The Role of Metacognition
Problem solving doesn’t just require thinking. It requires thinking about your thinking. This is metacognition, and it plays a critical role in how effectively you navigate complex problems. Two metacognitive skills are especially important: self-monitoring and planning. Self-monitoring is checking in with yourself during the process. Am I on the right path? Am I getting closer to a solution? Do I need to switch strategies? Planning is the ability to break a large problem into smaller, manageable sub-goals that can be tackled individually.

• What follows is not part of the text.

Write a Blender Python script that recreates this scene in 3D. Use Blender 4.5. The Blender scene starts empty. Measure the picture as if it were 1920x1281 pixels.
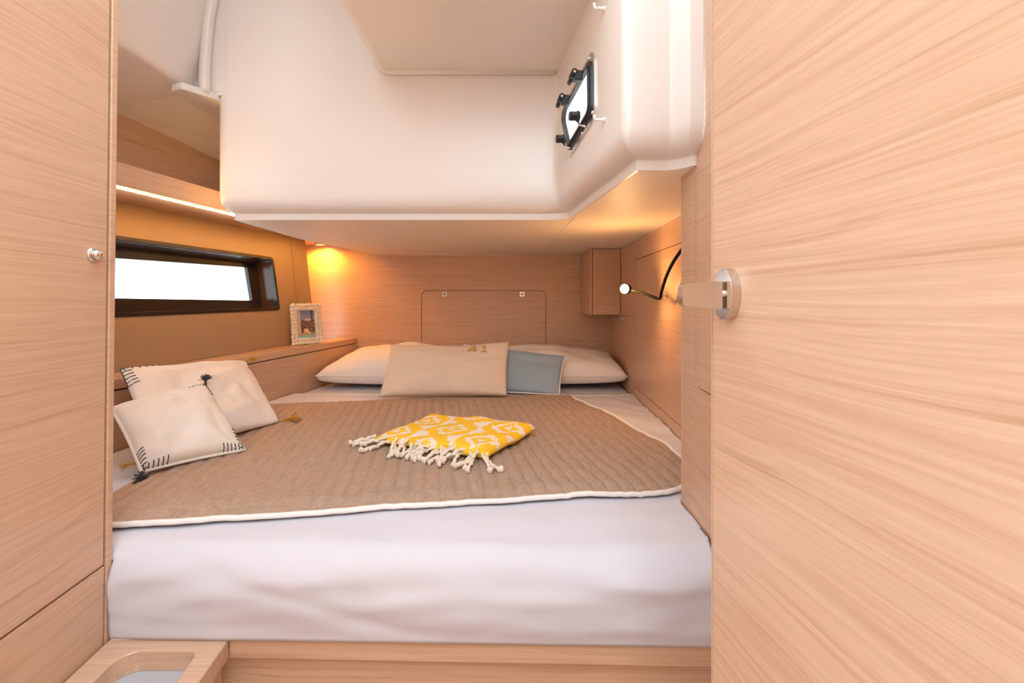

Research consistently shows that more complex problems require more metacognitive control. Teaching people to monitor their own understanding and regulate their approach improves their problem-solving performance. This is partly why experts outperform novices even when both have access to the same information. Experts are better at recognizing when a strategy is failing and pivoting to an alternative, while novices may persist with an approach long after it stops working. Metacognition is the cognitive skill that sits on top of all the others, coordinating how you deploy your mental resources when the stakes are high and the path forward is unclear.